#### [SET TASK]
Report each line of the data that has "pixels" somewhere in it.
--- TASK INPUT ---
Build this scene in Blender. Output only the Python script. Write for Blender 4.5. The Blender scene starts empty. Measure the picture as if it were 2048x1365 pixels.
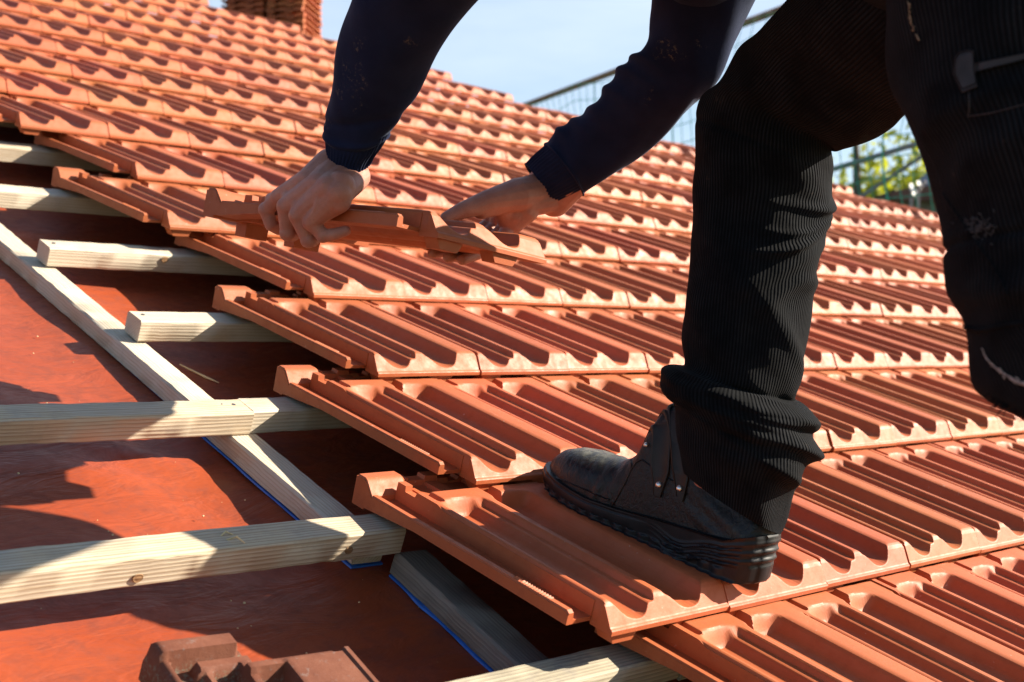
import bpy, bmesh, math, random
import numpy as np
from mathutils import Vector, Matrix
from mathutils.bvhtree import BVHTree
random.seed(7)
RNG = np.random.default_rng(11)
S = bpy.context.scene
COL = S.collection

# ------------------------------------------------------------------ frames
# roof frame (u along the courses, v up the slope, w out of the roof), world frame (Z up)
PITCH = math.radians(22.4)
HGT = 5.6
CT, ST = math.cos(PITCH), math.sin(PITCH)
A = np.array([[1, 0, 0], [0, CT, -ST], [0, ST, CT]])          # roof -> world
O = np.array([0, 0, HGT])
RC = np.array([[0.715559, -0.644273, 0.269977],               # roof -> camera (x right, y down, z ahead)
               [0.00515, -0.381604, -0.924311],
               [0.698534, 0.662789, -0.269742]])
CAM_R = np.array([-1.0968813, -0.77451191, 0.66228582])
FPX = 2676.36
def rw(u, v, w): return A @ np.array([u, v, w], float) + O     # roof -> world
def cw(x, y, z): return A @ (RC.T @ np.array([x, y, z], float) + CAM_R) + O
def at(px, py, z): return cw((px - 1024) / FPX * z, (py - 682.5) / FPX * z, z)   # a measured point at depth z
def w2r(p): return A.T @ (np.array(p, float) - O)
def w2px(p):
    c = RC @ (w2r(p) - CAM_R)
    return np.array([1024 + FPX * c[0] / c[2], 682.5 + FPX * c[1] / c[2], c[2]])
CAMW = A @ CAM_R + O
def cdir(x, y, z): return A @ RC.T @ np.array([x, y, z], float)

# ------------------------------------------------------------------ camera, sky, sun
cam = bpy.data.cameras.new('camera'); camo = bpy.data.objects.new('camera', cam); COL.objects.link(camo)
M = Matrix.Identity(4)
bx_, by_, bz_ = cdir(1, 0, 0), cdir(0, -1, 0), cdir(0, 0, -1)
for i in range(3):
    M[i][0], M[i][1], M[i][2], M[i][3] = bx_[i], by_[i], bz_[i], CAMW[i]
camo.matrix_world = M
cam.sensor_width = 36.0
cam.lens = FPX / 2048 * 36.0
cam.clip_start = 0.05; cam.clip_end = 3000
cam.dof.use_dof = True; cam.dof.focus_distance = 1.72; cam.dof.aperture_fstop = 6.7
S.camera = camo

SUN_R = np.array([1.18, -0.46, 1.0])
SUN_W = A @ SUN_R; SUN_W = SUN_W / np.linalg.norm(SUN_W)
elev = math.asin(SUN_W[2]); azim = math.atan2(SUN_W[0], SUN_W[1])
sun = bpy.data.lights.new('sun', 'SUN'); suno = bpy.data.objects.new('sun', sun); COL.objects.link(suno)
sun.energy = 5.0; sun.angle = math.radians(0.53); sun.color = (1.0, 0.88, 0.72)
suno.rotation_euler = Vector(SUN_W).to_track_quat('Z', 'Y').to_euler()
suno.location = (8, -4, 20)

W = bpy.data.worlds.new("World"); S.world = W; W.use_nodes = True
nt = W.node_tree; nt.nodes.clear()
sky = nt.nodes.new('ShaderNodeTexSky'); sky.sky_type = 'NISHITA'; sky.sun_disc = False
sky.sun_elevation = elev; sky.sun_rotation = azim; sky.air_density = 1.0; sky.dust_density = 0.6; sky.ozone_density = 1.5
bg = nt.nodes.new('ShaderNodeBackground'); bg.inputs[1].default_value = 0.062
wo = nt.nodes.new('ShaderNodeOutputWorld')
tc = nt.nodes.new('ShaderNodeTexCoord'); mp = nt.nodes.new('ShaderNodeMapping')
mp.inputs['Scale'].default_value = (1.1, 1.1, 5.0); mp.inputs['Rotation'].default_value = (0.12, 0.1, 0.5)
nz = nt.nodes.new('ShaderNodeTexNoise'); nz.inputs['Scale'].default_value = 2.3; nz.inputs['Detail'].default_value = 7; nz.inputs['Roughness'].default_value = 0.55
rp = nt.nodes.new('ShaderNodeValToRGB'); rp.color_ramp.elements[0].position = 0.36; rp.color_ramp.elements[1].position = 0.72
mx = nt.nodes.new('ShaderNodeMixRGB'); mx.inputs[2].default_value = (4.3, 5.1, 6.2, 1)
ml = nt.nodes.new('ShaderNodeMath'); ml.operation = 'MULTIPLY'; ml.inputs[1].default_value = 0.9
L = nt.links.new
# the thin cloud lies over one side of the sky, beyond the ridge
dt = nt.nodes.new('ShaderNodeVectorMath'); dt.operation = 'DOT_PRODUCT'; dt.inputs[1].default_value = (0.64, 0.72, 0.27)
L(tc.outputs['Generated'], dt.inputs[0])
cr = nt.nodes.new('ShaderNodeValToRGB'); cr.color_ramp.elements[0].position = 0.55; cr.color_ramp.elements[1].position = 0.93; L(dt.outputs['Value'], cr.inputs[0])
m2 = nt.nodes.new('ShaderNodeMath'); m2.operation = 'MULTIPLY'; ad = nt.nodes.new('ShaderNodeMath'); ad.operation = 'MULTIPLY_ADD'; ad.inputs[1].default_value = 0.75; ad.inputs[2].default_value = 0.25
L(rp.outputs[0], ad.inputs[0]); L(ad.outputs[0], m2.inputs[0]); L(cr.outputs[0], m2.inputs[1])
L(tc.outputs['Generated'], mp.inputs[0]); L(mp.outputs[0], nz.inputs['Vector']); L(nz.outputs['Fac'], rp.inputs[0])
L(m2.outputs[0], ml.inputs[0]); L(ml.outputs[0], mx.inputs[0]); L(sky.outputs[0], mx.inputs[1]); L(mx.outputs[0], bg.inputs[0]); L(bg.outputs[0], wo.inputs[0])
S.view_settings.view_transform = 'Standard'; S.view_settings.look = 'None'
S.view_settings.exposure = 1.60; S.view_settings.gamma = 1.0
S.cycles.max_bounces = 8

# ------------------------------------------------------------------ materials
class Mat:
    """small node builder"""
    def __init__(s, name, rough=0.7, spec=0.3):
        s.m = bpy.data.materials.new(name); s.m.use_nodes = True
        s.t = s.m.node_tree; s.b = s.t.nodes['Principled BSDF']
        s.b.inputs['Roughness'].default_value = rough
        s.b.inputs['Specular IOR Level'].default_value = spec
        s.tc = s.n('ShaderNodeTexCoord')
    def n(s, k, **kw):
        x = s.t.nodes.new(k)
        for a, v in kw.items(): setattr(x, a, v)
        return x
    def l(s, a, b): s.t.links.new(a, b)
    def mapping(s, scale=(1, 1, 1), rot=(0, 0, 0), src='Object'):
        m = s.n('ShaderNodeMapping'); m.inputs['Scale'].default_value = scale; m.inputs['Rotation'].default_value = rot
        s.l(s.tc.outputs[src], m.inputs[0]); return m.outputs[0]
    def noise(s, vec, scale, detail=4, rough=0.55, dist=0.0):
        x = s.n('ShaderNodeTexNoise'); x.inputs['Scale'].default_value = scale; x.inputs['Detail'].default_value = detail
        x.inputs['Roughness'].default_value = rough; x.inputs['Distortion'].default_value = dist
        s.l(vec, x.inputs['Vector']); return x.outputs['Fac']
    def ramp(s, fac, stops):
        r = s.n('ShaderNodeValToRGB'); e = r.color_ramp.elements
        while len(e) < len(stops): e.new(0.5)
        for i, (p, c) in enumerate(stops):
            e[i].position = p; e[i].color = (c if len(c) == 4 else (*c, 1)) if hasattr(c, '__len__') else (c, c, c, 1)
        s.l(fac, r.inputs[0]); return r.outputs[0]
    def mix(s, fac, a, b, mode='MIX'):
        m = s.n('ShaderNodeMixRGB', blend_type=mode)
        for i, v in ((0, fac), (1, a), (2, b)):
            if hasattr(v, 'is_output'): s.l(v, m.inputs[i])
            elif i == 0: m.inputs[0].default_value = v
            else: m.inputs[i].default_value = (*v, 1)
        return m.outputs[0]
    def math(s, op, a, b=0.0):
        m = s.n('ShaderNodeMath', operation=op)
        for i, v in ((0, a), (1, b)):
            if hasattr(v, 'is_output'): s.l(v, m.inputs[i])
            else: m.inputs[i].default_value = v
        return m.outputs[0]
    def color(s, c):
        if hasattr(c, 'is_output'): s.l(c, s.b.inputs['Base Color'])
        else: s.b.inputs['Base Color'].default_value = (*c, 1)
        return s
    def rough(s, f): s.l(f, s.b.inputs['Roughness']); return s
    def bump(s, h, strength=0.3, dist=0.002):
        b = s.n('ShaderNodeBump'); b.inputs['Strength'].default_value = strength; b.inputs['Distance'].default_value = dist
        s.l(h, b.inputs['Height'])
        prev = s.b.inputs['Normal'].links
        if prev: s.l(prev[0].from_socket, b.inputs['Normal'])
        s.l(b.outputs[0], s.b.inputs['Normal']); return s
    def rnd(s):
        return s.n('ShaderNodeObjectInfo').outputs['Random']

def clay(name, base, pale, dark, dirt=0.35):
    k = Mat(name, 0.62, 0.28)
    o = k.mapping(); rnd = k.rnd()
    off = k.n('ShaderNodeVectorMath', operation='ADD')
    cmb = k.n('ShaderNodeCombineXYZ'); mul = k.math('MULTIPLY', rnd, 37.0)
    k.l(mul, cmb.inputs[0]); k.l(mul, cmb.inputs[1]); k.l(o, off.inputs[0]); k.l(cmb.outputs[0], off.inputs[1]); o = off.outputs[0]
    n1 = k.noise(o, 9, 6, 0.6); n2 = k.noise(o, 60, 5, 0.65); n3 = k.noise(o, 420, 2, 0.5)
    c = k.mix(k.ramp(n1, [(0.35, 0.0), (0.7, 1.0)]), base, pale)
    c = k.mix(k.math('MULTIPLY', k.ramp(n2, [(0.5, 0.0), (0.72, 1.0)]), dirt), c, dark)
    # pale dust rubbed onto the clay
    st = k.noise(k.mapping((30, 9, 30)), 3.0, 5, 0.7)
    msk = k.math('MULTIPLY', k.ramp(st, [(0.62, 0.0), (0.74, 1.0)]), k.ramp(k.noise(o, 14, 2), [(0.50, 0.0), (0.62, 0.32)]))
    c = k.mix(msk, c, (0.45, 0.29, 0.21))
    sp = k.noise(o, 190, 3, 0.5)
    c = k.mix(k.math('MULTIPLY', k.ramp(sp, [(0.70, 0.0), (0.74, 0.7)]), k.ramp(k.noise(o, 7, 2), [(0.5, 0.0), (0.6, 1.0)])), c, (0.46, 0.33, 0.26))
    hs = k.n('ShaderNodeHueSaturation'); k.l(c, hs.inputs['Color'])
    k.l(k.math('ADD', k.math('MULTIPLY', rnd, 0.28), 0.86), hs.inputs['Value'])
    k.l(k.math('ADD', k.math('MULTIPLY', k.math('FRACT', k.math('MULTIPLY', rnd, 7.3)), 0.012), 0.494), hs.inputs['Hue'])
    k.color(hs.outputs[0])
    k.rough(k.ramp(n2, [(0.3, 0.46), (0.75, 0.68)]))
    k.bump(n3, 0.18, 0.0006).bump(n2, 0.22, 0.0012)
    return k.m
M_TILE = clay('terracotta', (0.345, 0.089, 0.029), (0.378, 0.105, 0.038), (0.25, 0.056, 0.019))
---
--- TASK INPUT ---
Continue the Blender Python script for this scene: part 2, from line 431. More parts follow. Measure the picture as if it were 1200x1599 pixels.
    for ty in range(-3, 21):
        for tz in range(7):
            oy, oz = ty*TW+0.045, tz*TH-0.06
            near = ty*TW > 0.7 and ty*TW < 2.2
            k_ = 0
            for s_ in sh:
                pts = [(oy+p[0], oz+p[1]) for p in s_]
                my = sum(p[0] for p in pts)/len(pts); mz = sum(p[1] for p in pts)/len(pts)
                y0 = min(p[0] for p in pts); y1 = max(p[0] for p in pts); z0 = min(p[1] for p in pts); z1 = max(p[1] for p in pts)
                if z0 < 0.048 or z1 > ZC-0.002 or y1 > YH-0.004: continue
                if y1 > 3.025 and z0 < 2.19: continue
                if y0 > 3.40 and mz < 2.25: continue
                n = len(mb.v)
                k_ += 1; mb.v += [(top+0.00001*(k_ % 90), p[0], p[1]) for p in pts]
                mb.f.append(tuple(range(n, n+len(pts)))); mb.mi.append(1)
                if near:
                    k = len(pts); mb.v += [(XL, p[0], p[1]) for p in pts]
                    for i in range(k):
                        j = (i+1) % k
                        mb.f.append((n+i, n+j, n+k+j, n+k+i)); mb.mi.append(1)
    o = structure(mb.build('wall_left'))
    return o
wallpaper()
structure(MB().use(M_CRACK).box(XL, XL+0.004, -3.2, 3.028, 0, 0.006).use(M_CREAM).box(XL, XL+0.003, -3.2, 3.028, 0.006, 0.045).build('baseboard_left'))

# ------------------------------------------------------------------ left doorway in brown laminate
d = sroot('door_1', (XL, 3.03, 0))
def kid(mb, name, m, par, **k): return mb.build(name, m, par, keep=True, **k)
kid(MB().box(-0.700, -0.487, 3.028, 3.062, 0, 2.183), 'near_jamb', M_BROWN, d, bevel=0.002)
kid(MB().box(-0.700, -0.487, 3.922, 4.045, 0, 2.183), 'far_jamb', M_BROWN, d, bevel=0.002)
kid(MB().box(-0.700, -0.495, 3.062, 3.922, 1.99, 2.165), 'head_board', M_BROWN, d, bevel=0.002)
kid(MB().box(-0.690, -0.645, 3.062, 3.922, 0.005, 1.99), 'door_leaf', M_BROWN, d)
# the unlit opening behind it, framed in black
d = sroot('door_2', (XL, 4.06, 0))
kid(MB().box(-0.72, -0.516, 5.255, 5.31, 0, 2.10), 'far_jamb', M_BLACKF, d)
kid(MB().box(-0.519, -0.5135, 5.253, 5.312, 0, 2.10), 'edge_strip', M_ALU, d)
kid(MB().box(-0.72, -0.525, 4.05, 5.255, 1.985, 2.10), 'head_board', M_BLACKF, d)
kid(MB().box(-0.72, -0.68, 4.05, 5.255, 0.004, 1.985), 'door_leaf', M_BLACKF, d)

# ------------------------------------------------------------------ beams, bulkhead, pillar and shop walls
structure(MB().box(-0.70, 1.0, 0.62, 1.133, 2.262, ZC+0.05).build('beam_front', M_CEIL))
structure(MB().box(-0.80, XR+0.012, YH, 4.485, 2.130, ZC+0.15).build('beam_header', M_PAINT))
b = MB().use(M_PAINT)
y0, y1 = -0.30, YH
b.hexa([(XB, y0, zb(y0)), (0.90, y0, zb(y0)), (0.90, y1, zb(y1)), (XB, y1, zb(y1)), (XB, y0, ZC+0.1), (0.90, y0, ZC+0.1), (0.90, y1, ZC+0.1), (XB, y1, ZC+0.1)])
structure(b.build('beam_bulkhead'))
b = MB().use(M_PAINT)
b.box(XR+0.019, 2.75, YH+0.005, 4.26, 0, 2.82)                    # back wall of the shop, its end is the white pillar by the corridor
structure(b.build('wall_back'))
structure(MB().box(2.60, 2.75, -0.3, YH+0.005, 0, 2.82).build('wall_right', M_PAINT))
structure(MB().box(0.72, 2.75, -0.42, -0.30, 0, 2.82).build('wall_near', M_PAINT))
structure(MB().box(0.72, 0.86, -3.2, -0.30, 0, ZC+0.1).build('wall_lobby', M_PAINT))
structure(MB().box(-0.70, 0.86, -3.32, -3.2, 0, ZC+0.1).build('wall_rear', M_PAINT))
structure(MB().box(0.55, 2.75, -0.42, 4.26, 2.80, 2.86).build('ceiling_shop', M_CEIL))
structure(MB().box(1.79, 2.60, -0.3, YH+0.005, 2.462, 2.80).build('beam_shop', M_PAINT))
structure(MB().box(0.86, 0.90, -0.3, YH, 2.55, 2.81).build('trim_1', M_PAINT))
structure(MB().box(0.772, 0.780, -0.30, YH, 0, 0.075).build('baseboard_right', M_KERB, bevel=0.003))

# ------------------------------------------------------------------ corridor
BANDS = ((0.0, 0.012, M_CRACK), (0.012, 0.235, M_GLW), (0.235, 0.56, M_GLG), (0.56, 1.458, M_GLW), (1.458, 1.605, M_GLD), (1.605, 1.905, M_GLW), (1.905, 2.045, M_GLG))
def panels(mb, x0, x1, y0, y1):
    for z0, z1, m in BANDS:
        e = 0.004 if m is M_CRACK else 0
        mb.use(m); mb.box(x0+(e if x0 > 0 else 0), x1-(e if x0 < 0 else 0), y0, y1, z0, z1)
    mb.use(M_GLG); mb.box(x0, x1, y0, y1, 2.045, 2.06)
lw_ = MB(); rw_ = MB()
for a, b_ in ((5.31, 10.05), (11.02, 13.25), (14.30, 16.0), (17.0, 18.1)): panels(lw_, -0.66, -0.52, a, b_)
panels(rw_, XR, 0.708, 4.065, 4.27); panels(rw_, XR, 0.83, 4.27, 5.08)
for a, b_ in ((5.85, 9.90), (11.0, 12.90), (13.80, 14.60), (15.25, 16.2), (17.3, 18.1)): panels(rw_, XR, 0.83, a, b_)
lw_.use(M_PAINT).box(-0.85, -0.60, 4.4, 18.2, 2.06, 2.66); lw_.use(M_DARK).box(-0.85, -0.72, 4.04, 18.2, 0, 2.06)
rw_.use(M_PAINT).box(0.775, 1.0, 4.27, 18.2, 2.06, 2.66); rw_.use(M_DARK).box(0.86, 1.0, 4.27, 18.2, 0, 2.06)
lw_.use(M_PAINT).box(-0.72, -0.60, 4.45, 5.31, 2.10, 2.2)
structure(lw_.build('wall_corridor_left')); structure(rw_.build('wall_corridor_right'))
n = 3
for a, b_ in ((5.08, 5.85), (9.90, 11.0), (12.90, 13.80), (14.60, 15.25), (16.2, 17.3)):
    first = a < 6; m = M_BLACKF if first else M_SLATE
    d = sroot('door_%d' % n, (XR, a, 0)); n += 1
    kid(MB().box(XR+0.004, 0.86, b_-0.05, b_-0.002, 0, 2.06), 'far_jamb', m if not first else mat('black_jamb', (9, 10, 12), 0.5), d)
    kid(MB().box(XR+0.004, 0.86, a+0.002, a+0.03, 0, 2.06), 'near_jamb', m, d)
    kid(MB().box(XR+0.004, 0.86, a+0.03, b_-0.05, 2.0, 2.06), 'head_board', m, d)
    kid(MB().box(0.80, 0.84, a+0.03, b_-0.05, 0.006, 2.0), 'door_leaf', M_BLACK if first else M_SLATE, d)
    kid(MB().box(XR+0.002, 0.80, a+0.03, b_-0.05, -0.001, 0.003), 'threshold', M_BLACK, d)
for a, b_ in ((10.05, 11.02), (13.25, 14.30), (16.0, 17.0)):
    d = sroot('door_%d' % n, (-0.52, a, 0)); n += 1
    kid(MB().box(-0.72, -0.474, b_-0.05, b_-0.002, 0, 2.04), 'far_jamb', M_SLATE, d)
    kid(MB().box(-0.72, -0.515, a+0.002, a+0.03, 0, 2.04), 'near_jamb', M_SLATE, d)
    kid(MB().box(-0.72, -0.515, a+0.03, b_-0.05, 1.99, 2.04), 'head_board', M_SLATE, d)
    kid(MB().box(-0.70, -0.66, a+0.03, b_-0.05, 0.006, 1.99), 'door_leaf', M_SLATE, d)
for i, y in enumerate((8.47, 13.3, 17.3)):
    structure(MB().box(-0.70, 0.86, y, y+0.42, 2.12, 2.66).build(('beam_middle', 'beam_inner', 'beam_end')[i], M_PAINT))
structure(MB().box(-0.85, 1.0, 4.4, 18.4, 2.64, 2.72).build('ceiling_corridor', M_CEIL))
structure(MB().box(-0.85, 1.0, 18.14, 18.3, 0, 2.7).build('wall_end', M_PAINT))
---
--- TASK INPUT ---
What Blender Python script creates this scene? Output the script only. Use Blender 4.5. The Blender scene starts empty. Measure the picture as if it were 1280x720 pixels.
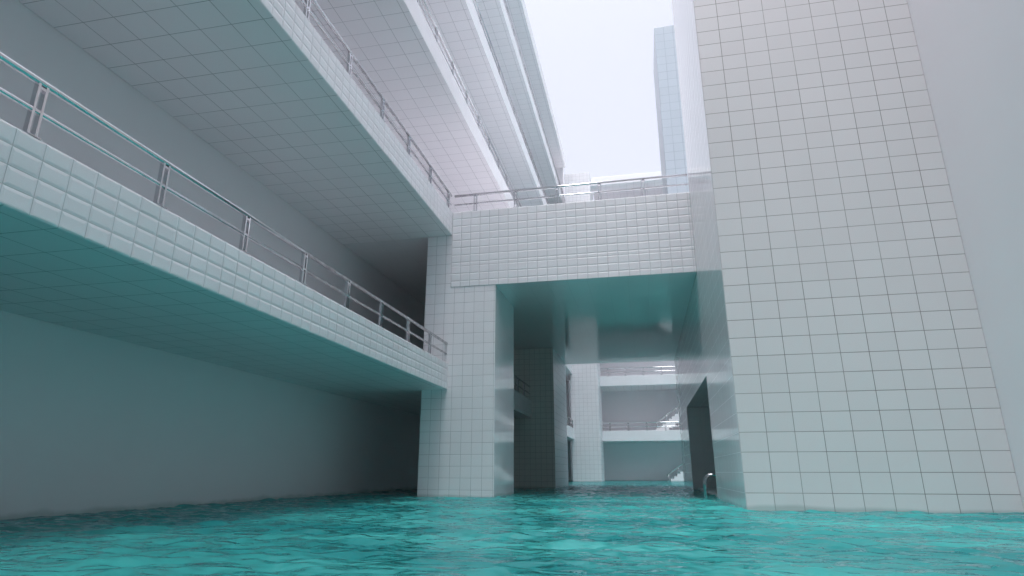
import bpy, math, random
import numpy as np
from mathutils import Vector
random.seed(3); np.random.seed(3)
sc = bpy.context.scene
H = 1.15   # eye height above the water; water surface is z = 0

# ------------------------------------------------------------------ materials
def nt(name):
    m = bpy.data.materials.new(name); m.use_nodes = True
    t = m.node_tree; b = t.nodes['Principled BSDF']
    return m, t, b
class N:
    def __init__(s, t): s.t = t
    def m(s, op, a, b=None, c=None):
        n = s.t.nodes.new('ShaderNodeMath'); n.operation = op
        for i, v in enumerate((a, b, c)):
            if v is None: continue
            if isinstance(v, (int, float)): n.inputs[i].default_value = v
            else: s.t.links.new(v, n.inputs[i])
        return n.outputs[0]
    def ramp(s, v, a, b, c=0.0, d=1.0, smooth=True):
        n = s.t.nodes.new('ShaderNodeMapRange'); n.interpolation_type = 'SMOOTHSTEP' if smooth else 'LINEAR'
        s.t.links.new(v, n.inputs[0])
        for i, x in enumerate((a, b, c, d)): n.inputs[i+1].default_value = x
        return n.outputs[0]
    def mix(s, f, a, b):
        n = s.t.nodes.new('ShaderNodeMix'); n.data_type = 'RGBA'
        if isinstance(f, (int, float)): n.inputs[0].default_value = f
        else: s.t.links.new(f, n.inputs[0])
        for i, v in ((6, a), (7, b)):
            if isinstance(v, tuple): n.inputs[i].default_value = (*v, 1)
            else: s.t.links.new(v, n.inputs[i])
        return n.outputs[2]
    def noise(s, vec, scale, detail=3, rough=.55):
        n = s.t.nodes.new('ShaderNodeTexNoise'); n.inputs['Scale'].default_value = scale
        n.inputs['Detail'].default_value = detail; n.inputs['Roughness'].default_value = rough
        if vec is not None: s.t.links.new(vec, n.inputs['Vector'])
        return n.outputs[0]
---
#### [FULL OUTPUT]
Build this scene in Blender. Output only the Python script. Write for Blender 4.5. The Blender scene starts empty. Measure the picture as if it were 2048x1365 pixels.
Continue the Blender Python script for this scene: part 2, from line 431. More parts follow. Measure the picture as if it were 1200x1599 pixels.
What Blender Python script creates this scene? Output the script only. Use Blender 4.5. The Blender scene starts empty. Measure the picture as if it were 1280x720 pixels.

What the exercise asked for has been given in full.